Table of contents

  1. my journey.
my journey. my journey.

my journey.

It doesn’t seem like it’s been very long since I started programming, but it’s been almost 5 years now, and what a journey it’s been. I’m about to graduate soon and probably work on or with computers for the foreseeable future, so I wanted to look back on the journey that led me to this point.

I wasn’t one of those prodigies who showed up to 5th grade running Arch Linux and programming in Haskell. I’ll admit, I was always rather fond of computers from my first encounter at the ripe age of two. I remember watching my dad “fix” his old Windows XP PC by pressing the power button when it froze. One day while he was away, I decided I could fix the computer, too. My dad wasn’t too pleased, but now I look back and find it ironic how my first contact with these beautiful and powerful machines I’ve been studying for the past five years was a shutdown.

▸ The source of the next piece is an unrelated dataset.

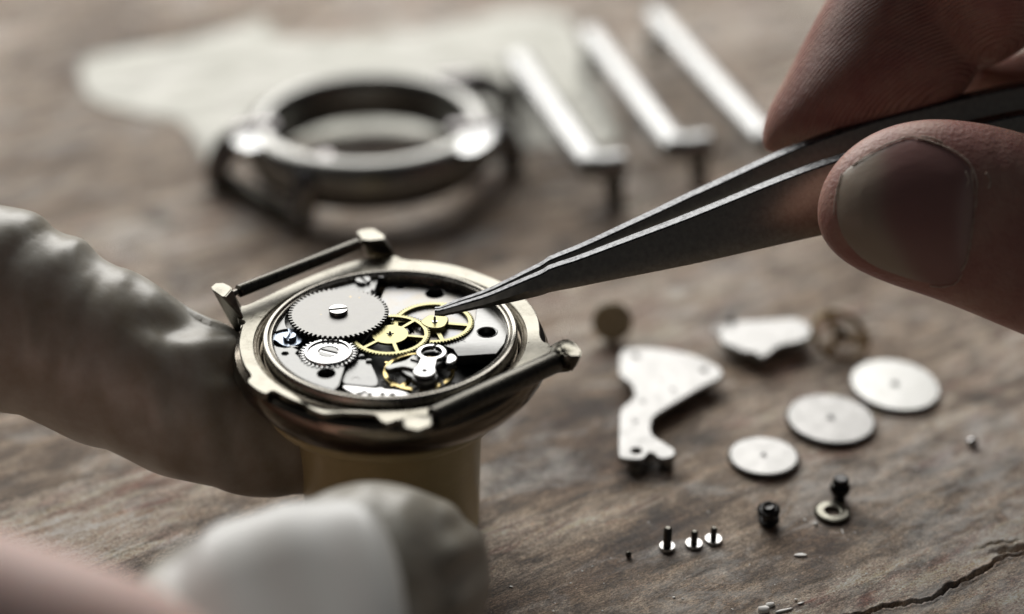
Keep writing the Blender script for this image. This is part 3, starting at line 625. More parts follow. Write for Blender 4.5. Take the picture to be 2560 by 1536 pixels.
class Field:
    def __init__(s, x0, x1, y0, y1, d0, d1, h):
        s.h = h; s.o = (x0, y0, d0); s.x = np.arange(x0, x1, h); s.y = np.arange(y0, y1, h); s.d = np.arange(d0, d1, h)
        s.X, s.Y = np.meshgrid(s.x, s.y, indexing='ij'); s.F = np.full((len(s.x), len(s.y), len(s.d)), 5., np.float32)
    def inflate(s, zf, pts, dref, mid, T, Rr, k=.25, smooth=2, bl=3, wr=None):
        """outline as seen (zf, pts) at distance dref; mid(X,Y): distance of the middle; T half thickness; Rr rounding radius"""
        P = []
        for p in pts:
            a = zf(*p); P.append(((a[0] - 1280) / FPX * dref, -(a[1] - 768) / FPX * dref))
        P = smoothloop(P, smooth); D = blur2(polysdf(P, s.X, s.Y), bl)
        mid_ = mid(s.X, s.Y)
        e = np.clip((Rr - D) / Rr, 0, None) ** 2
        w_ = (s.d[None, None, :] - mid_[:, :, None]) / T
        G = (np.sqrt(e[:, :, None] + w_ ** 2) - 1) * min(T, Rr)
        s.F = smin(s.F, G.astype(np.float32), k) if k else np.minimum(s.F, G)
        return s
    def capsule(s, p, q, r0, r1, k=.3):
        p, q = np.array(p), np.array(q); e = q - p
        X3, Y3, D3 = s.X[:, :, None] - p[0], s.Y[:, :, None] - p[1], s.d[None, None, :] - p[2]
        t = np.clip((X3 * e[0] + Y3 * e[1] + D3 * e[2]) / (e @ e), 0, 1)
        G = np.sqrt((X3 - t * e[0]) ** 2 + (Y3 - t * e[1]) ** 2 + (D3 - t * e[2]) ** 2) - (r0 + (r1 - r0) * t)
        s.F = smin(s.F, G.astype(np.float32), k); return s
    def mesh(s, disp=None):
        s.F[0], s.F[-1], s.F[:, 0], s.F[:, -1], s.F[:, :, 0], s.F[:, :, -1] = 1, 1, 1, 1, 1, 1
        V, Q = nets(s.F, s.o, s.h)
        if disp is not None:
            G = np.stack(np.gradient(s.F, s.h), -1); ix = np.clip(((V - np.array(s.o)) / s.h).round().astype(int), 0, np.array(s.F.shape) - 1)
            n_ = G[ix[:, 0], ix[:, 1], ix[:, 2]]; n_ /= np.linalg.norm(n_, axis=1)[:, None] + 1e-9
            V = V + n_ * disp(V)[:, None]
        me = npmesh(cam2world(V), Q)
        bm = bmesh.new(); bm.from_mesh(me)
        bmesh.ops.smooth_vert(bm, verts=bm.verts[:], factor=.5, use_axis_x=True, use_axis_y=True, use_axis_z=True)
        bm.to_mesh(me); bm.free()
        # face normals outwards
        return me
def P2(zf, x, y, d): a = zf(x, y); return ((a[0] - 1280) / FPX * d, -(a[1] - 768) / FPX * d, d)

# right hand: thumb in front of the tweezers, forefinger behind them, middle finger above
RD = 19.2
f = Field(2.2, 10.2, -1.6, 7.2, 16.8, 24.0, .055)
thumb = [(232, 700), (250, 560), (320, 400), (440, 270), (600, 160), (800, 92), (1000, 70), (1300, 98), (1600, 170), (2200, 330), (2900, 500), (2900, 2000), (2300, 1750), (1535, 1460), (1250, 1340), (1000, 1240), (700, 1150), (500, 1060), (330, 950), (255, 840)]
f.inflate(ZN, thumb, 18.5, lambda X, Y: 18.80 + .10 * np.clip(X - 5, 0, 9), .56, .98, k=.05, bl=3)
idxf = [(92, 1290), (96, 1180), (150, 950), (280, 720), (430, 430), (600, 100), (690, -60), (800, -260), (1000, -520), (1700, -500), (1750, -100), (1900, 300), (1870, 600), (1820, 740), (1680, 830), (1370, 940), (920, 1100), (520, 1205), (360, 1245), (210, 1290), (125, 1330)]
f2 = Field(2.2, 10.2, -1.6, 7.2, 16.8, 24.0, .055)
f2.inflate(ZI, idxf, 20.5, lambda X, Y: 20.42 - .10 * np.clip(Y - 3, 0, 9) + .0 * X, .60, .80, k=.02, bl=3)
midf = [(1300, -60), (1400, 70), (1520, 215), (1640, 350), (1750, 455), (1850, 525), (1960, 548), (2060, 530), (2180, 450), (2400, 300), (2900, 0), (2900, -500), (1900, -600), (1200, -300)]
f2.inflate(ZI, midf, 20.0, lambda X, Y: 20.25 + 0 * X, 1.2, .80, k=.08, bl=3)  # middle finger, thickened in depth to shade the palm behind
f2.inflate(ZI, [(1600, 250), (1900, 560), (2300, 380), (2800, 300), (3300, 500), (3300, 1500), (2500, 1150), (2050, 1010), (1800, 900), (1640, 700)], 21.6, lambda X, Y: 21.5 + 0 * X, .7, .6, k=.1, bl=2)
f2.capsule(P2(Z0, 2250, -420, 22.2), P2(Z0, 2900, 60, 22.6), .9, 1.2, .3)  # unseen mass at the back of the hand, added to block the window light
f.F = smin(f.F, f2.F, .05)
# web of the hand behind, outside the frame, ties the fingers together
f.capsule(P2(Z0, 2600, 330, 21.8), P2(Z0, 2950, 160, 21.5), .55, 1.3, .35)
f.capsule(P2(Z0, 2860, 640, 19.6), P2(Z0, 2950, 160, 21.2), 1.0, 1.3, .4)
f.capsule(P2(Z0, 2700, -60, 20.4), P2(Z0, 2950, 160, 21.2), .9, 1.3, .4)
def hand_disp(V):
    x, y = V[:, 0], V[:, 1]; out = np.zeros(len(V))
    # joint creases on the back of the thumb, right of the nail
    for (cx, cy, sl, wd, dp) in ((1370, 700, .10, .05, .022), (1440, 900, .22, .06, .028), (1520, 950, .18, .05, .022), (1620, 900, .2, .08, .04)):
        p = P2(ZN, cx, cy, 18.2); out -= dp * np.exp(-(((x - p[0]) - sl * (y - p[1]) + .02 * np.sin(y * 9 + cx)) / wd) ** 2) * np.exp(-((y - p[1]) / .9) ** 2) * (V[:, 2] < 18.6)
    return out
SK = skin_material('skin', (.53, .33, .265), (.40, .185, .16), ridge=((-.9, .3, .4),))
hand = thing('hand', tuple(dep(Z0(2300, 480), 19.2)), 'bare right hand pinching the tweezers, thumbnail towards the viewer', 'hand')
hm = f.mesh(hand_disp)
co = np.zeros(len(hm.vertices) * 3); hm.vertices.foreach_get('co', co); co = co.reshape(-1, 3)
camd = co[:, 1] * cP - (co[:, 2] - CAMZ) * sP
mk = 1 / (1 + np.exp(-(camd - 19.3) * 14)); ra = hm.color_attributes.new('ridges', 'FLOAT_COLOR', 'POINT')
ra.data.foreach_set('color', np.stack([mk, mk, mk, np.ones_like(mk)], 1).ravel())
hskin = put('fingers', hm, SK, hand, sharp=None); hskin.data.shade_smooth()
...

I didn’t really have much more meaningful contact with computers until I was a bit older, maybe around five. I don’t remember exactly how it started, but I do remember it started with games. Through friends, I found GameGecko, Poptropica, and Runescape. My mom limited computer time to one hour a day, but I’d always look forward to coming home from school and playing games with my brother. Back then, computer meant fun toy.

My brother and I were both naturally curious, always exploring things we learned about deeply. He was more of a tinkerer—puzzles, science experiments. My obsessions were with cars, planes, nature, and disasters. I spent spare time in elementary school learning about ejector seats, shipwrecks, war, space travel, and the complexity of nature.

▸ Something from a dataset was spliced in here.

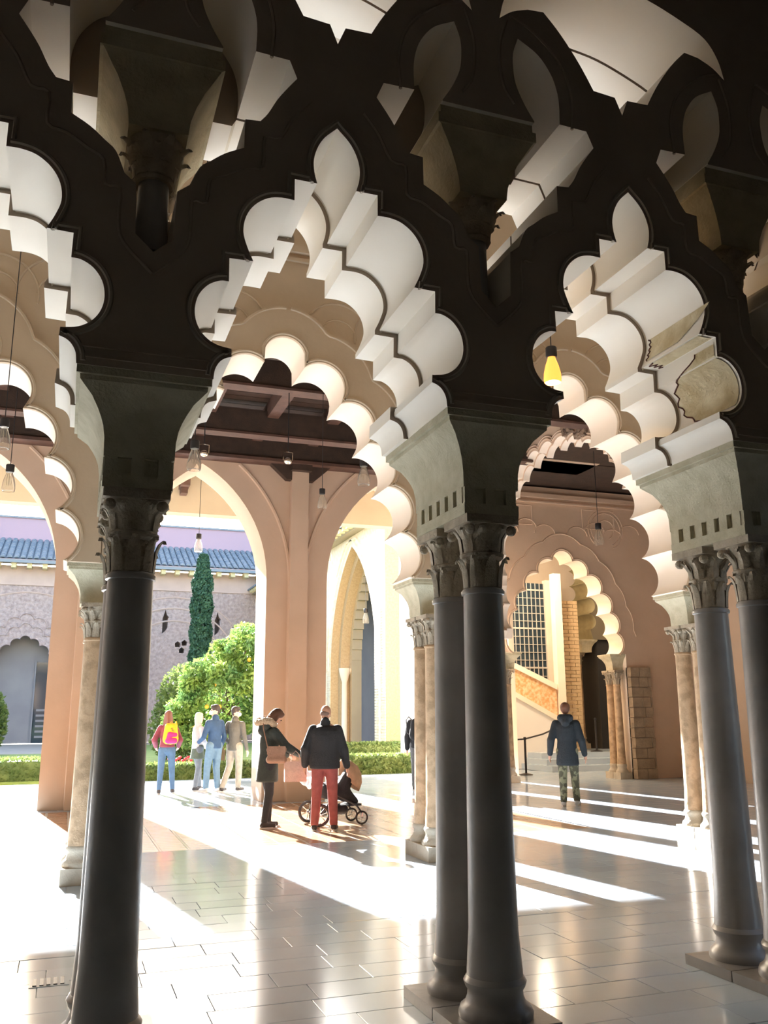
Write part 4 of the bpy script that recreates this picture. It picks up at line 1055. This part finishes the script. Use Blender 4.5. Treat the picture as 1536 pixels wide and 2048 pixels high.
        rr = [(.070*s, neck.z+.045*s), (.074*s, neck.z+.01*s), (.082*s, neck.z-.03*s)]
        g.lathe(rr, 0, neck.y-.016, 16, sx=1, sy=1); g.build('collar', jacket, jk)
        if hood:
            g = G(); cap(g, neck+Vector((-.07, -.10, .02)), neck+Vector((.07, -.10, .02)), .07*s, .07*s); cap(g, neck+Vector((0, -.12, -.05)), neck+Vector((0, -.11, .03)), .08, .06); hd = melt('hood', g, hood[0], jk, .014, 3)
            if hood[1]:
                g = G(); rng = random.Random(4)
                pts = [neck+Vector((.155*cos(a), -.085+.115*sin(a), .015+.055*abs(cos(a))+.03*(-sin(a)))) for a in [i*pi/16 for i in range(32)]]
                for pnt in pts: g.ball(pnt+Vector((rng.uniform(-.008, .008), rng.uniform(-.008, .008), rng.uniform(-.008, .008))), rng.uniform(.042, .052), 7)
                melt('fur_trim', g, hood[1], hd, .012, 0)
    if skirt:
        g = G(); g.lathe([(.15*s, z(1.02)), (.17*s, z(.9)), (.20*s, z(.72)), (.195*s, z(.715))], 0, 0, 20, sy=.8); g.build('skirt', skirt, t)
    for k in (-1, 1):
        g = G(); f = foot[k]; cap(g, Vector((f.x, f.y-.03*s, .048*s)), Vector((f.x+k*.022, f.y+.135*s, .040*s)), .045*s, .038*s); cap(g, Vector((f.x, f.y-.02*s, .05*s)), Vector((f.x, f.y, .105*s)), .046*s, .048*s)
        so_ = melt('shoe', g, shoes, t, .011, 2)
        g = G(); g.lathe([(1, 0), (1.02, .010), (1, .022)], 0, 0, 18); 
        g.v = [(f.x+k*.011+a*.045*s, f.y+.055*s+b*.135*s, c) for a, b, c in g.v]; g.build('sole', SOLE, so_)
    return t, dict(neck=neck, hand=hand, sh=sh, hip=hip, hp=hp, s=s)
EYE = mat('eye', (.05, .04, .035), .2); LIP = mat('lips', (.45, .17, .14), .5); MASK = mat('pale face mask', (.80, .84, .86), .8); SOLE = mat('shoe sole', (.55, .53, .50), .7)
black = cloth('black fabric', (.022, .024, .028)); dkgreen = cloth('dark olive parka cloth', (.035, .045, .04)); navy = cloth('dark navy parka cloth', (.022, .032, .042))
denim = cloth('blue denim', (.055, .11, .19)); denim2 = cloth('washed blue denim', (.11, .19, .27)); red_t = cloth('brick red trousers', (.33, .085, .08))
camo = mat('camouflage cloth', (.24, .25, .16), .9, (.09, .09, .06), 13, .3, 50, lo=.46, hi=.52); maroon = cloth('maroon jacket cloth', (.17, .03, .05)); blueJ = cloth('blue jacket cloth', (.025, .065, .14))  # cloth and hair tones darkened to carry the group's shade
greyJ = cloth('grey jacket cloth', (.085, .085, .075)); beige = cloth('beige trousers', (.28, .26, .215)); whiteT = cloth('white knit', (.55, .53, .50)); greyT = cloth('grey leggings', (.16, .17, .18))
furm = mat('light fur trim', (.60, .48, .34), .95, (.44, .34, .23), 40, 1.0, 90); shoeD = mat('dark shoe leather', (.03, .025, .025), .5); shoeW = mat('pale trainer', (.45, .45, .45), .6)
hairD = mat('dark hair', (.025, .018, .014), .55); hairB = mat('chestnut hair', (.10, .045, .025), .55); hairG = mat('sparse grey hair', (.20, .13, .10), .7); hairA = mat('auburn hair', (.16, .07, .04), .55)
AW = -.34      # facing away from the viewer
# man in brick red trousers
mr, d = person('older man in black jacket and brick red trousers, back to us beside the stroller', (3.39, 12.05, 0), AW, 1.67, skin=SK2, hair=hairG, hair_style='bald', jacket=black, jacket_len=.02,
       trousers=red_t, shoes=shoeD, bulk=1.26, puff=.035, head_pitch=.55, head_yaw=-.35, lh=(-.29, .05, .88), rh=(.31, .12, .86), lf=(-.14, 0), rf=(.13, .02), lknee=0, rknee=0, lean=.06)
# woman with fur trimmed hood, facing right
mw, d2 = person('woman in dark parka with fur trimmed hood, bowed head, facing right', (2.72, 12.62, 0), radians(-78)-.05, 1.63, woman=True, hair=hairB, hair_style='bob', jacket=dkgreen, jacket_len=.19,
       trousers=black, shoes=shoeD, puff=.03, hood=(dkgreen, furm), head_pitch=.75, lh=(-.20, .40, 1.02), rh=(.16, .46, 1.04), lf=(-.08, .06), rf=(.08, -.06), lean=.10)
# young man in the dark parka
mp, d3 = person('young man in long dark parka and camouflage trousers, back to us', (8.09, 13.6, 0), -.60, 1.70, hair=hairA, hair_style='short', jacket=navy, jacket_len=.18,
       trousers=camo, shoes=shoeW, puff=.03, hood=(navy, None), lh=(-.30, .02, .86), rh=(.30, .04, .84), lf=(-.09, -.10), rf=(.12, .12), bulk=1.05)
# woman with the backpack
mb, d4 = person('red haired woman in maroon jacket and jeans wearing a yellow and pink backpack', (1.98, 18.74, 0), -.12, 1.62, woman=True, hair=mat('red brown hair', (.13, .045, .03), .5), hair_style='long', jacket=maroon, jacket_len=-.10,
       trousers=denim, shoes=shoeD, puff=.02, lh=(-.24, .12, .98), rh=(.24, .14, .98), lf=(-.13, -.05), rf=(.15, .10), lknee=.02)
# blue jacket
mj, d5 = person('man in blue jacket and washed jeans with white face mask looking left', (2.93, 18.80, 0), .55, 1.74, hair=hairD, hair_style='short', jacket=blueJ, jacket_len=0,
       trousers=denim2, shoes=shoeW, head_yaw=.8, mask=True, lh=(-.20, .26, .98), rh=(.24, .08, .86), lf=(-.10, .10), rf=(.10, -.02))
mh, d6 = person('person in white top and grey leggings half hidden behind the man in blue', (2.66, 19.22, 0), -1.2, 1.58, woman=True, hair=mat('pale blond hair', (.55, .46, .36), .6), hair_style='bob', jacket=whiteT, jacket_len=-.06,
       trousers=greyT, shoes=shoeD, skirt=cloth('olive skirt', (.10, .12, .08)), lh=(-.12, .25, .95), rh=(.14, .24, .92), lf=(-.08, .12), rf=(.08, -.08))
mg, d7 = person('man in grey jacket and beige trousers with white face mask, turned right', (3.36, 18.82, 0), -.75, 1.70, hair=hairD, hair_style='short', jacket=greyJ, jacket_len=.03,
       trousers=beige, shoes=shoeD, head_yaw=-.75, mask=True, lh=(-.2, .15, .95), rh=(.27, .05, .84), lf=(-.16, -.18), rf=(.09, .03), lknee=.10)
mo, d8 = person('person in black jacket with rucksack, mostly hidden behind the middle arcade column', (6.92, 17.5, 0), -.5, 1.70, hair=hairD, hair_style='short', jacket=black, jacket_len=0,
       trousers=greyT, shoes=shoeD, puff=.04)
# backpacks
def rucksack(loc, rz, m1, m2, label, sc=1.0):
    t = thing('backpack', label, 'backpack', loc, rz)
    g = G(); cap(g, (-.06, 0, .10), (.06, 0, .10), .09, .09); cap(g, (-.05, 0, .34), (.05, 0, .34), .075, .075); cap(g, (-.07, .0, .12), (-.055, 0, .34), .085, .07); cap(g, (.07, 0, .12), (.055, 0, .34), .085, .07); g.ball((0, 0, .2), (.13, .08, .2), 12)
    g.v = [(x*sc, y*sc, z*sc) for x, y, z in g.v]; melt('pack_body', g, m1, t, .012, 3)
    g = G(); cap(g, (-.045, -.055, .08), (.07, -.055, .08), .062, .062); cap(g, (-.02, -.05, .20), (.08, -.05, .19), .055, .05); cap(g, (-.045, -.055, .08), (-.02, -.05, .2), .06, .05)
    g.v = [(x*sc, y*sc, z*sc) for x, y, z in g.v]; melt('front_pocket', g, m2, t, .011, 2)
    for s in (-1, 1):
        g = G(); g.tube([(s*.07*sc, .05*sc, .38*sc), (s*.09*sc, .14, .44*sc), (s*.11*sc, .20, .38*sc), (s*.11*sc, .16, .15*sc), (s*.09*sc, .05, .08*sc)], .012, 6); g.build('strap', m1, t)
    g = G(); g.tube([(-.03*sc, -.03*sc, .40*sc), (0, -.04*sc, .44*sc), (.03*sc, -.03*sc, .40*sc)], .007, 5); g.build('grab_loop', m1, t)
    if m1 is YEL:
        g = G(); g.tube([(.0, -.074*sc, .30*sc), (.02, -.079*sc, .32*sc), (.04, -.079*sc, .29*sc), (.03, -.079*sc, .27*sc), (.055, -.076*sc, .265*sc)], .0055, 4); g.build('logo_mark', shoeD, t)
YEL = cloth('yellow nylon', (.70, .38, .01)); PNK = cloth('hot pink nylon', (.62, .02, .15))
rucksack((2.02, 18.54, .95), -.12, YEL, PNK, 'yellow backpack with hot pink pocket on the maroon jacket', 1.02)
rucksack((6.80, 17.28, .98), .25, black, black, 'black rucksack beside the middle arcade column, mostly hidden', 1.1)
# woman's shoulder bag, paper bags, carrier bag
LEA = cloth('brown leather', (.30, .17, .11), rough=.6); PAP = cloth('pinkish paper bag', (.62, .42, .34)); PLA = mat('white plastic bag', (.85, .85, .88), .35, trans=.2)
t = thing('shoulder_bag', 'brown leather crossbody bag at the hip of the woman in the fur hood', 'bag', (2.78, 12.34, .92), -.30)
g = G(); cap(g, (-.09, 0, 0), (.09, 0, 0), .055, .055); cap(g, (-.09, 0, .13), (.09, 0, .13), .05, .05); g.box((-.12, -.045, 0), (.12, .045, .14)); melt('bag_body', g, LEA, t, .011, 2)
g = G(); g.box((-.125, -.062, .07), (.125, -.05, .18)); g.build('flap', LEA, t)
g = G(); g.tube([(-.12, 0, .15), (-.19, .02, .42), (-.20, .15, .58), (-.05, .28, .60)], .008, 5); g.build('strap', LEA, t)
def paper_bag(loc, rz, w, h, m, label):
    t = thing('paper_bag', label, 'bag', loc, rz)
    g = G(); d = w*.3; vs = [(-w/2,-d/2,0),(w/2,-d/2,0),(w/2,d/2,0),(-w/2,d/2,0),(-w/2*1.03,-d/2,h),(w/2*1.03,-d/2,h),(w/2*1.03,d/2,h),(-w/2*1.03,d/2,h),(-w/2,0,h*.45),(w/2,0,h*.45)]
    g.add(vs, [(3,2,1,0),(0,1,5,4),(2,3,7,6),(1,2,9),(2,6,9),(6,5,9),(5,1,9),(0,4,8),(4,7,8),(7,3,8),(3,0,8)]); g.build('bag_body', m, t, smooth=False)
    for s in (-1, 1):
        g = G(); g.tube([(-w*.22, s*d*.45, h), (-w*.16, s*d*.2, h+.09), (0, 0, h+.14), (w*.16, s*d*.2, h+.09), (w*.22, s*d*.45, h)], .004, 5); g.build('handle', m, t)
paper_bag((3.06, 12.38, .62), -.1, .30, .27, PAP, 'pinkish paper carrier bag held between the woman and the man')
t = thing('plastic_bag', 'white crumpled plastic bag hanging beside the stroller handle', 'bag', (3.24, 12.50, .50), 0)
g = G(); rng = random.Random(2)
for i in range(16): g.ball((rng.uniform(-.07, .07), rng.uniform(-.05, .05), rng.uniform(.02, .26)), rng.uniform(.035, .06), 8)
cap(g, (0, 0, .26), (.02, 0, .42), .03, .012); melt('bag_body', g, PLA, t, .012, 1)
# stroller
def stroller():
    t = thing('stroller', 'black baby stroller with tan hood and large spoked wheels by the man', 'stroller', (3.72, 12.72, 0), radians(-88))
    T_ = G   # local: y forward, x right
    def wheel(x, y, r, nm='wheel'):
        g = G(); g.tube([(x, y+r*.88*cos(a*pi/14), r+r*.88*sin(a*pi/14)) for a in range(28)], r*.12, 8, closed=True); w = g.build(nm, shoeD, t)
        g = G(); g.tube([(x, y+r*.74*cos(a*pi/12), r+r*.74*sin(a*pi/12)) for a in range(24)], r*.035, 5, closed=True)
        for k in range(6): a = k*pi/3+.3; g.tube([(x, y, r), (x, y+r*.75*cos(a), r+r*.75*sin(a))], r*.05, 5)
        g.tube([(x-.02, y, r), (x+.02, y, r)], r*.16, 10); g.build('spokes', M['chrome'], w)
    for s in (-1, 1): wheel(s*.27, -.30, .155); wheel(s*.22, .34, .095)
    g = G()
    for s in (-1, 1):
        g.tube([(s*.27, -.30, .155), (s*.24, -.05, .42), (s*.23, -.28, .80), (s*.22, -.50, 1.0)], .014, 7)
        g.tube([(s*.24, -.05, .42), (s*.22, .26, .26), (s*.22, .34, .16)], .014, 7)
    g.tube([(-.22, -.50, 1.0), (.22, -.50, 1.0)], .018, 8); g.tube([(-.27, -.30, .155), (.27, -.30, .155)], .010, 6); g.tube([(-.24, -.05, .42), (.24, -.05, .42)], .012, 6); g.build('frame', M['metal'], t)
    g = G(); cap(g, (0, -.12, .46), (0, .14, .42), .12, .11); cap(g, (0, .14, .42), (0, .30, .30), .10, .06); cap(g, (0, .10, .46), (0, .24, .70), .11, .09)
    g.v = [(x*1.5, y, z) for x, y, z in g.v]; melt('seat', g, black, t, .016, 3)
    g = G()
    for i in range(6):
        a = radians(-35+i*26); c = Vector((0, .14, .60)); R = .29
        if i == 0: prev = None
        row = [(R*.8*sin(b), c.y+R*cos(b)*cos(a)*.95, c.z+R*cos(b)*sin(a)) for b in [(-80+j*16)*pi/180 for j in range(11)]]
        if prev: k = len(g.v); g.v += prev+row; g.f += [(k+j, k+j+1, k+12+j, k+11+j) for j in range(10)]; g.m += [0]*10
        prev = row
    h = g.build('hood', cloth('tan hood canvas', (.52, .34, .21)), t); sdm = h.modifiers.new('t', 'SOLIDIFY'); sdm.thickness = .012
    g = G(); cap(g, (0, -.16, .20), (0, .12, .20), .08, .08); g.v = [(x*1.8, y, z) for x, y, z in g.v]; melt('basket', g, black, t, .016, 2)
    g = G(); g.box((-.16, .16, .25), (.16, .36, .28)); g.build('footrest', M['metal'], t, smooth=False)
stroller()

Programming never really piqued my interest then. At the time, it seemed intimidating. My brother would prank people with batch scripts and shutdown commands disguised as Internet Explorer. I thought that was cool, but programming seemed out of reach, and I wasn’t naturally drawn to it like he was.

The day I decided to learn programming was in the summer of 2016, right before sophomore year of high school. I’d signed up for AP Computer Science. My brother had already taken the class and told me it was one of the hardest he’d taken (thanks, bro). It worked—I was intimidated and wanted to get ahead, so I started watching these Java tutorials. It was boring at first, but after learning how to create a window and draw a rectangle on the screen, something clicked. I had an idea, and knew what to do.

I wanted to make a ball bounce realistically in 2D. I barely knew anything, but nobody was there to tell me it was too hard. I just started trying. Used some if statements to check if the mouse was being dragged, measured drag distance to set velocity, updated the ball’s coordinates, and after several hours, it worked—and I was euphoric.

Looking back, it’s some of the worst code I’ve ever written, full of bugs and bad assumptions, but it’s my favorite project to this day. It represents a milestone: discovering my creative ability. The power to conjure a reality, break it down into components, encode them as rules, and set them in motion inside a machine.

“The computer programmer is a creator of universes for which he alone is the lawgiver. No playwright, no stage director, no emperor, however powerful, has ever exercised such absolute authority to arrange a stage or field of battle and to command such unswervingly dutiful actors or troops.” — Joseph Weizenbaum

That power is what’s driven me to pursue a career with computers. Not the money, not the clout of working for some big tech company, but the joy of creation, and the desire to use that to make an impact and help others. I’m not sure what I’ll do next, but that’s what’s driven me so far.